Joan Collins (b. May 23, 1933, in London)! Her dad was Jewish and from South Africa. Holy shit, Wiki says he was agent for Tom Jones, Shirley Bassey and the Beatles. (They had someone besides Epstein? Wiki’s Beatles timeline turns up nothing for Collins.) Anyway, from the client list it sounds like the dad was hitting his career peak just when  his daughter was making it as a starlet.


 She trained at RADA, which I didn’t expect, signed with J. Arthur Rank at 17, First movie was Lady Godiva Rides Again (1951). Signed with 20th Century Fox in 1954 as “their answer to Elizabeth Taylor” (Wiki), was “popular as a magazine pinup in the UK throughout the 1950s and into the 1960s.”

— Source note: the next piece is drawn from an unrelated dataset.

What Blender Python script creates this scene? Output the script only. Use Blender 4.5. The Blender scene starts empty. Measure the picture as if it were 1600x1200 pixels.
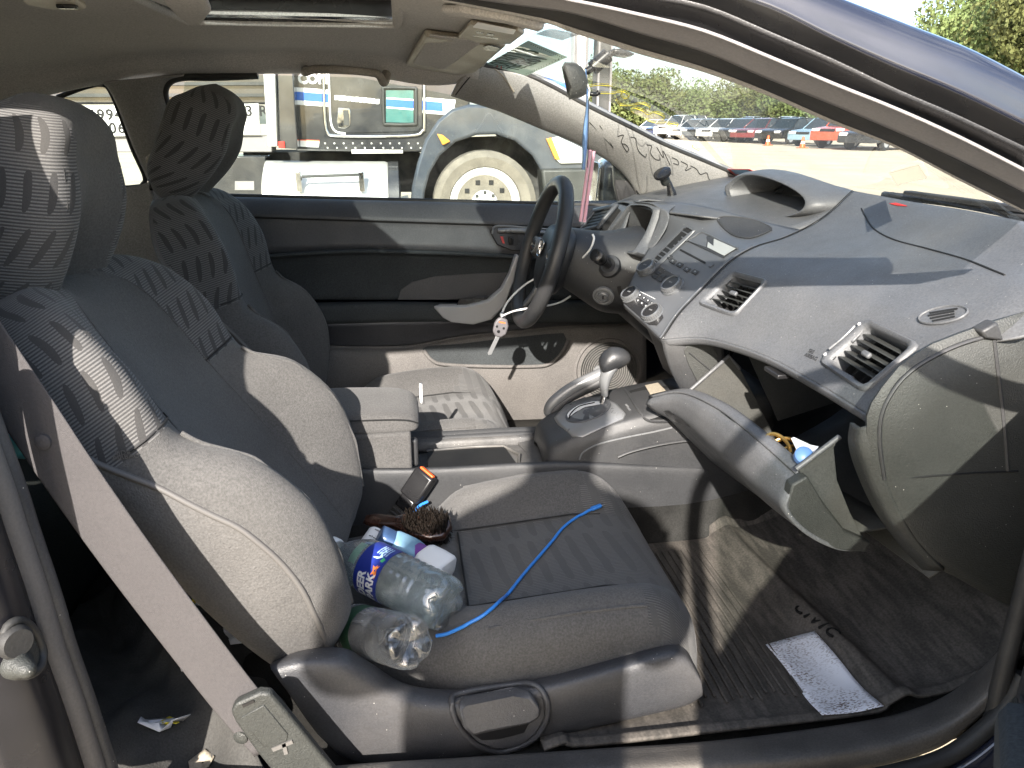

 Chose to slow her movie career in the early ’60s, Mem Alpha says; at any rate, by 1967 she was doing a Star Trek episode, and she also did Batman and Mission: Impossible (which I expect were great credits to have, as tv went ).

 What a face! She was okay in the show, carried off the speech where she gets exalted about how one day there will be space travel.

 I think she had one of the few parts in old Star Trek that put a woman at the center of the story. There was the princess in “Friday’s Child,” the princess in “All Our Yesterdays,” and Elaan in “Elaan of Troylus” (also a princess.) The three alien princesses are spoiled brats; the Joan Collins character is brisk and determined but an idealist, which is meant to be the feminine element in her makeup. In the end, of course, she’s there to be knocked over by a car.

… Only two lines of Ellison’s script made it into the final, per Memory Alpha.

… The story is set in 1930. But in Kirk and Spock’s room you can see the emblem for a fallout shelter up on the wall. That’s per Mem Alpha again. I never noticed, which is humiliating. Also, Mem Alpha says someone matched real calendar dates with the wall calendar on view in one scene and established that it was for May 1930. 

Look at this guy (John Harmon, b. 1905). He’s a bum in the mission, but he was also Tepo, the Durante-like gangster in “Piece of the Action” (the one who got transported in his underwear and said “Mamma!”). About 200 parts over the years, including a Buck Rogers serial in 1939. In 1975 he played “Old Hippie” on The Odd Couple.


“His career spanned seven decades and almost three hundred movie roles and television guest spots, many of them uncredited. Most of his television work was in the 1960s; he was a staple in television of that era …”

The skeptical cop. Actor, b. 1918, started as boxer, then a Marine in WWII, then acting; 200-plus parts. Name: Hal Baylor (orig. Hal Brittan).


Soup kitchen drunk. Actor, b. 1918, played “the hotel clerk for the entire run of Gunsmoke” and showed up a lot on Dragnet. (Name: Howard Culver)



The fellow who drives the truck that hits Joan Collins is the same guy who drove the truck in Duel! Carey Loftin, (1914 –1997, he had an amazing career. Stunt coordinator for THX 1138, The Deer Hunter and The Goonies, which is quite a spread, career-wise, and he drove for Bullitt, The French Connection and The Getaway. I really had no idea.

 Mem Alpha’s caption for the photo below: “The truck driver inside his vehicle.” 


Finally, from Mem Alpha: “Mary Statler is a stuntwoman and stunt actress who was the stunt double for Joan Collins in the Star Trek: The Original Series episode ‘The City on the Edge of Forever.’ She doubled Collins in a scene where she was hit by a truck. Statler received no credit for her work.

“Statler was one of the founding and charter members of the Stuntwomens Association of Motion Pictures in 1967 alongside fellow Star Trek stuntwomen Regina Parton and Donna Garrett.”